Cabinet members agreed to go ahead with the cuts - despite an attempt by the corporate resources scrutiny committee to call in the decision.

Backbench councillors wanted more time to scrutinise decisions which include cuts to Llandysul swimming pool, highway maintenance, services for the elderly and local schools.

Council leader Cllr Ellen ap Gwynn told this week's special meeting that the council needed to decide quickly so finance chief Gwyn Jones could set the budget in time for the new financial year in April.

"It's not an easy time for any of us but we have to do what's best for the county and think strategically," she said.

Councillors have been left "shellshocked" by the scale of the cuts - £20m over three years - and have criticised the Cabinet for not consulting with local members and the community.

Cabinet member for education Cllr Hag Harris said it was the worst budget the council had ever faced.

"We will learn lessons this year for the next two years. Quite frankly the process up to now has been unsatisfactory."

But he warned that members should avoid analysing the cuts in detail.

"You can't bring a microscope on every single issue.
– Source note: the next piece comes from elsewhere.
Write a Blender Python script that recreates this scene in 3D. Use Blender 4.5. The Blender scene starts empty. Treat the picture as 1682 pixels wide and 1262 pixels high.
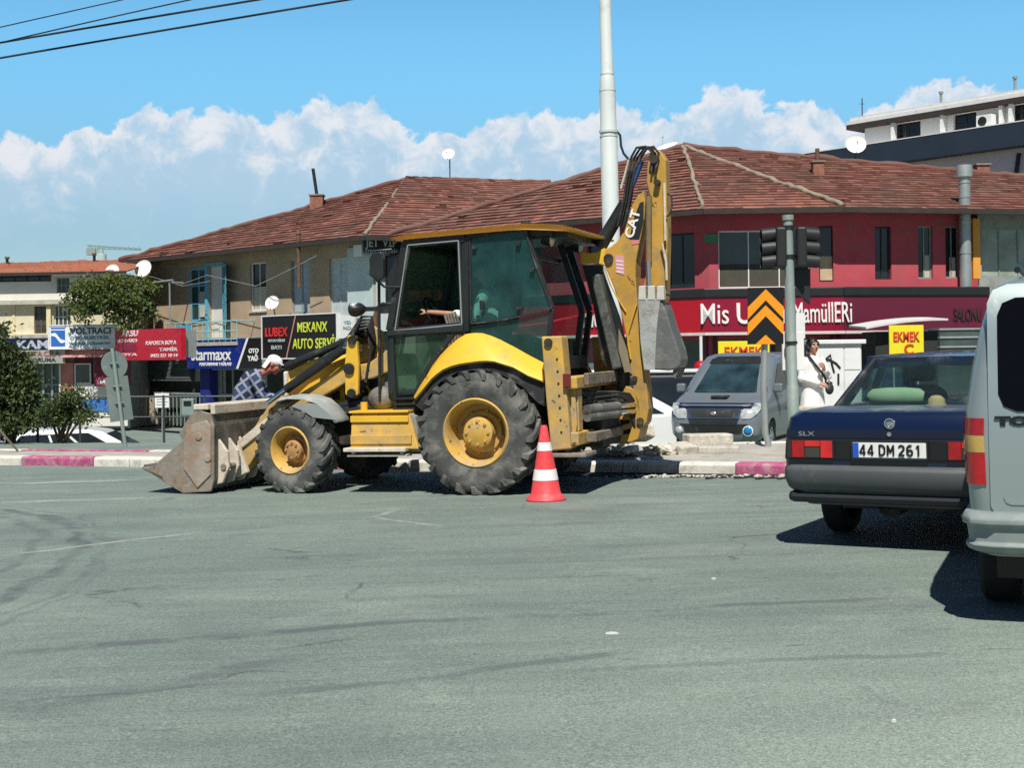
import bpy, bmesh, math, random
import numpy as np
from mathutils import Vector as V, Matrix
random.seed(7)
S = bpy.context.scene
COL = S.collection
rad = math.radians
PI = math.pi
# ------------------------------------------------------------------ camera
CAM_H, CAM_F, HORIZON, ROLL = 1.49, 2150.0, 581.0, 0.0126
PW, PH = 1682.0, 1262.0
CR = V((math.cos(ROLL), 0, -math.sin(ROLL)))
CU = V((math.sin(ROLL), 0, math.cos(ROLL)))
CY = V((0, 1, 0))
C0 = V((0, 0, CAM_H))
cam = bpy.data.cameras.new('camera')
cam.sensor_fit = 'HORIZONTAL'
cam.sensor_width = 36.0
cam.lens = CAM_F / PW * 36.0
cam.shift_y = (HORIZON - PH / 2) / PW
cam.clip_start = 0.1
cam.clip_end = 6000
camo = bpy.data.objects.new('camera', cam)
COL.objects.link(camo)
m3 = Matrix((CR, CU, -CY)).transposed()
camo.matrix_world = Matrix.Translation(C0) @ m3.to_4x4()
S.camera = camo
# ------------------------------------------------------------------ light
SUN_AZ = V((-0.04, -0.999, 0)).normalized()      # horizontal direction towards the sun
SUN_EL = rad(57)
sd = SUN_AZ * math.cos(SUN_EL) + V((0, 0, math.sin(SUN_EL)))
sun = bpy.data.lights.new('sun', 'SUN')
sun.energy = 5.0
sun.angle = rad(0.53)
sun.color = (1.0, 0.955, 0.88)
suno = bpy.data.objects.new('sun', sun)
COL.objects.link(suno)
suno.rotation_mode = 'QUATERNION'
suno.rotation_quaternion = sd.to_track_quat('Z', 'Y')
S.view_settings.view_transform = 'Standard'
S.view_settings.look = 'None'
S.view_settings.exposure = 0.22
S.view_settings.gamma = 1.0
S.cycles.max_bounces = 8
S.cycles.sample_clamp_indirect = 2.5
S.cycles.blur_glossy = 0.5
S.cycles.caustics_reflective = False
S.cycles.caustics_refractive = False
S.cycles.transparent_max_bounces = 16
S.cycles.use_denoising = False


def cl2u(px):
    return (px - 841) / CAM_F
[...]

We will go into democratic spasm and collapse."

Cllr ap Gwynn reminded the meeting that the council had only learned in October what the scale of the cuts would be.

"We were left shellshocked," she said.

Cabinet member for highways Cllr Alun Williams called on local town and community councils to use their powers to plug the funding gaps.

"It's time our community councils stepped up to the plate," he said. "They need to show their muscle."

Opposition leader Cllr Ceredig Davies called for the Cabinet to make savings by restructuring.

"We have restructured the directors but we still have eight Cabinet members," he said.